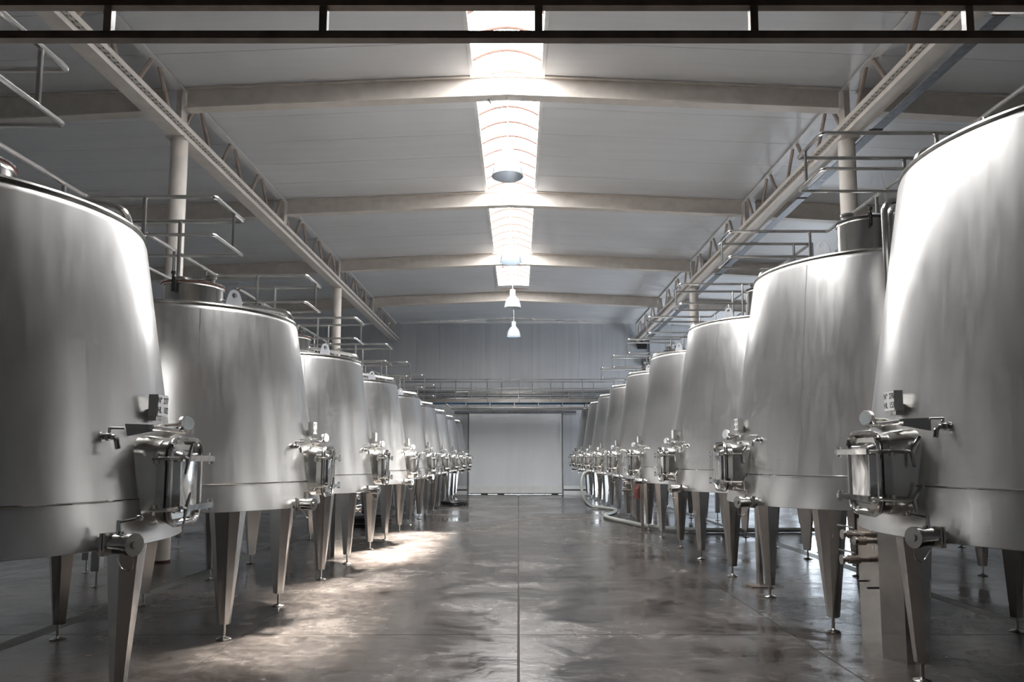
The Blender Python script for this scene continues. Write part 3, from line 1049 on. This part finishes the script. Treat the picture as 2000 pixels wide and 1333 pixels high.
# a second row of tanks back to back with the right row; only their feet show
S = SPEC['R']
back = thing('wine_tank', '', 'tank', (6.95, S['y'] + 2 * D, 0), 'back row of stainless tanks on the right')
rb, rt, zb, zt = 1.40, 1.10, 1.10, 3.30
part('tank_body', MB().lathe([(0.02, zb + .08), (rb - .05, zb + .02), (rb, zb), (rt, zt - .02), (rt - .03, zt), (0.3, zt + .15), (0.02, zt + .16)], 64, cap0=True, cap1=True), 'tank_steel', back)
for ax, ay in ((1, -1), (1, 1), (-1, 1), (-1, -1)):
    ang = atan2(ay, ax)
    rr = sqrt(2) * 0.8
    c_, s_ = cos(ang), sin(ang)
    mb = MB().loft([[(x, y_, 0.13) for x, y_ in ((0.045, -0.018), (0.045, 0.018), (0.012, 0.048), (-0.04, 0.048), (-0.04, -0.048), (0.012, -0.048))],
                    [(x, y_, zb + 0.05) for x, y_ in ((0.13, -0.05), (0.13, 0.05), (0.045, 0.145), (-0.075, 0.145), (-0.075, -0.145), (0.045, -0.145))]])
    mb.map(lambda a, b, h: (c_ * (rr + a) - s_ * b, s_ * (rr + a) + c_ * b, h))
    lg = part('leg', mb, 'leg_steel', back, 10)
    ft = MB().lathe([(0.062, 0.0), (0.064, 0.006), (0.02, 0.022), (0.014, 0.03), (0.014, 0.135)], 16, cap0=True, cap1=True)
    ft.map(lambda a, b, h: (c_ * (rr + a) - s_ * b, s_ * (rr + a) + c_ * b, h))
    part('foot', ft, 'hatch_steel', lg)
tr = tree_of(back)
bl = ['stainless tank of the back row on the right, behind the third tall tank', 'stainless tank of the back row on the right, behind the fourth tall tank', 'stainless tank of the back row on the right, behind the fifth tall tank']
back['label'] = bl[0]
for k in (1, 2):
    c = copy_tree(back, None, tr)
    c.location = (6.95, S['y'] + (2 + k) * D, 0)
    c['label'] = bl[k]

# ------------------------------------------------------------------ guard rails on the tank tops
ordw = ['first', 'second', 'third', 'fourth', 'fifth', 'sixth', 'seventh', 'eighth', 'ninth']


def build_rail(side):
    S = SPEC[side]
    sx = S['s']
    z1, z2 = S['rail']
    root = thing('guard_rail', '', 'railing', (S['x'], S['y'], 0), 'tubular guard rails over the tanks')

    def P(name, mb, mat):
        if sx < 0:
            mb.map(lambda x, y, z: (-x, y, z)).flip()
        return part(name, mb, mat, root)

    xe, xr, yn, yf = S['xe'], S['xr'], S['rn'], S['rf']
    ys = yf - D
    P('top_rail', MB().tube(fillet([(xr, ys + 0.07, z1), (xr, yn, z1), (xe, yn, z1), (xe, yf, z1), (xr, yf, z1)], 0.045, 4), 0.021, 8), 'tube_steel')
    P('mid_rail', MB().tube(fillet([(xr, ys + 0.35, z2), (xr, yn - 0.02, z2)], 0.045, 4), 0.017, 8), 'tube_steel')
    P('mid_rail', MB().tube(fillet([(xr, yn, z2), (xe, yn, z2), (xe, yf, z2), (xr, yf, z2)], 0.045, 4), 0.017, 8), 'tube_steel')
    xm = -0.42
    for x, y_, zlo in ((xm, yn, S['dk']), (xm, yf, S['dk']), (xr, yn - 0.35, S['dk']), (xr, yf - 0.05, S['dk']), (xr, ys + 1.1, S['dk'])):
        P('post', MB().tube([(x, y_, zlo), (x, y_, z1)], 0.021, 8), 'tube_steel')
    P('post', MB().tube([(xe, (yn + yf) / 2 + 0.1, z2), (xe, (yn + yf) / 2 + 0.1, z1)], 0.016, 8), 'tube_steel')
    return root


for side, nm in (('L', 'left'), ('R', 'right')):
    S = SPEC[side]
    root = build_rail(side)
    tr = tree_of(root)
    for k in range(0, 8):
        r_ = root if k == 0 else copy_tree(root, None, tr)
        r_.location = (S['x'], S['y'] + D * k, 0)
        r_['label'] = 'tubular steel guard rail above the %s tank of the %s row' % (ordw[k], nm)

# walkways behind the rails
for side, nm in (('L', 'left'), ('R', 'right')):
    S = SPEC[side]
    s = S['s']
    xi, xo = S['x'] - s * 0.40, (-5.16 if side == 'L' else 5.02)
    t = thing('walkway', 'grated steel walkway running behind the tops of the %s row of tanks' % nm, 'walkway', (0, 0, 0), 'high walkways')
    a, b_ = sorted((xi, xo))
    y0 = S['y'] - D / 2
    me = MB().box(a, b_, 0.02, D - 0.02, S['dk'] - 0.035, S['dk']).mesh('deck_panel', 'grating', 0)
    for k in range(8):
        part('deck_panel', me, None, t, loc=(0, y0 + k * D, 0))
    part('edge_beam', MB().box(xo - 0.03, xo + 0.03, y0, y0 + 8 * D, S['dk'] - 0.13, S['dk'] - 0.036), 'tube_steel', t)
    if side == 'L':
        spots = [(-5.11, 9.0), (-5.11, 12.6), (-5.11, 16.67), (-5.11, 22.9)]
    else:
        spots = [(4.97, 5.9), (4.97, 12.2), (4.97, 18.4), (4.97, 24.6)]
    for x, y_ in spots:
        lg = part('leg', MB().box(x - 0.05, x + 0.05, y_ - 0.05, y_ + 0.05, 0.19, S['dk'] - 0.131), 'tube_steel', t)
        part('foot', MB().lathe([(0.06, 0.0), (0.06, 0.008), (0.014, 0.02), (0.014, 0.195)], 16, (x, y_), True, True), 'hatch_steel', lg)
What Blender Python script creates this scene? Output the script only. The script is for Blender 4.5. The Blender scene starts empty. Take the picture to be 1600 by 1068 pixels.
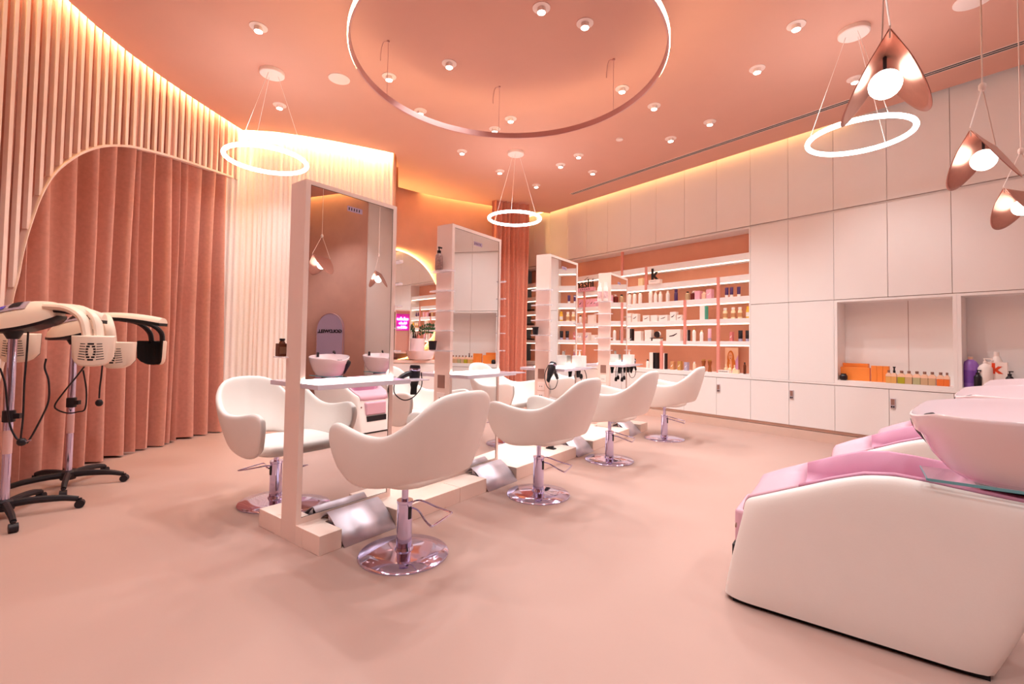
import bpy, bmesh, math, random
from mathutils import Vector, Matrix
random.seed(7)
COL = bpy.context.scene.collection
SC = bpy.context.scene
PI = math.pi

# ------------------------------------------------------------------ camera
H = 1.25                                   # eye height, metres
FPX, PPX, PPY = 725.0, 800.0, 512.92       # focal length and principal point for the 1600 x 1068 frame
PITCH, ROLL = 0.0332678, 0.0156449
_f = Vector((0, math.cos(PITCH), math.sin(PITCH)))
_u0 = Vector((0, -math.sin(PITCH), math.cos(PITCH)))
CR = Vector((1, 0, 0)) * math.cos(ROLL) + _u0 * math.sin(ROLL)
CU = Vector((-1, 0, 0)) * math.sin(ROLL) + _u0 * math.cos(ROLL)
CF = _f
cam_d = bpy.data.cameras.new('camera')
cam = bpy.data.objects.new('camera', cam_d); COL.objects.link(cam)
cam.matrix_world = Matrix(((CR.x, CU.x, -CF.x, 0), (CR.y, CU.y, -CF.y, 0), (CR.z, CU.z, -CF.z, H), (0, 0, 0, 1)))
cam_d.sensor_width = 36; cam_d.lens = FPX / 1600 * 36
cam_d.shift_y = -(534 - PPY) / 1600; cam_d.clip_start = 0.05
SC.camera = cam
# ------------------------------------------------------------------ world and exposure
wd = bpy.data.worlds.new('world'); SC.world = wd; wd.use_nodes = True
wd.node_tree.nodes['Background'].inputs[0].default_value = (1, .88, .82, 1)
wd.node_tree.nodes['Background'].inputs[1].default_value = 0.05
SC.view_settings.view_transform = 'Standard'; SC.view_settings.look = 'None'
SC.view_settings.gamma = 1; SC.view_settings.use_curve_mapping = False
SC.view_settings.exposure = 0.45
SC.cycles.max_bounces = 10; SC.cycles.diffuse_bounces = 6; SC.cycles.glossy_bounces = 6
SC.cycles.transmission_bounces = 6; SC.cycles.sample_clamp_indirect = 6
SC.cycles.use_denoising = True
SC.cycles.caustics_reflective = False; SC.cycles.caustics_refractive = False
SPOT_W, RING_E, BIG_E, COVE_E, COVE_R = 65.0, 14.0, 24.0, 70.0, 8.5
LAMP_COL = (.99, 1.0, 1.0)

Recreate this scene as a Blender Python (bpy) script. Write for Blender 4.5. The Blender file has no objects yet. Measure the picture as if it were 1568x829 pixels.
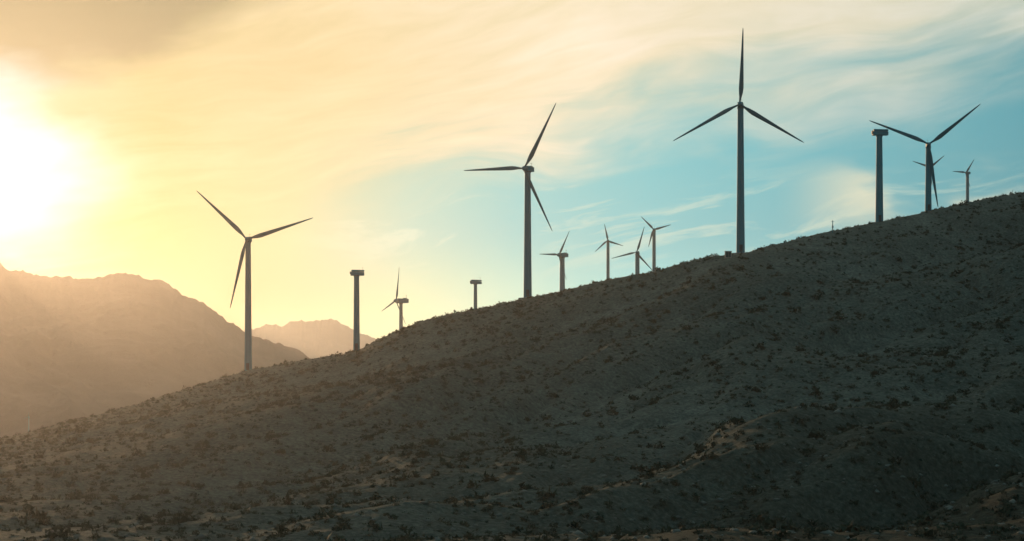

# Aim:
Take out nothing but the lines from the one containing "What Blender Python" to the one containing "PI = math.pi", inclusive, retyped exactly. Drop the pictures.

# Reply:
What Blender Python script creates this scene? Output the script only. The script is for Blender 4.5. The Blender scene starts empty. Take the picture to be 1600 by 1068 pixels.
import bpy, bmesh, math, random
from mathutils import Vector, Matrix
random.seed(7)
COL = bpy.context.scene.collection
SC = bpy.context.scene
PI = math.pi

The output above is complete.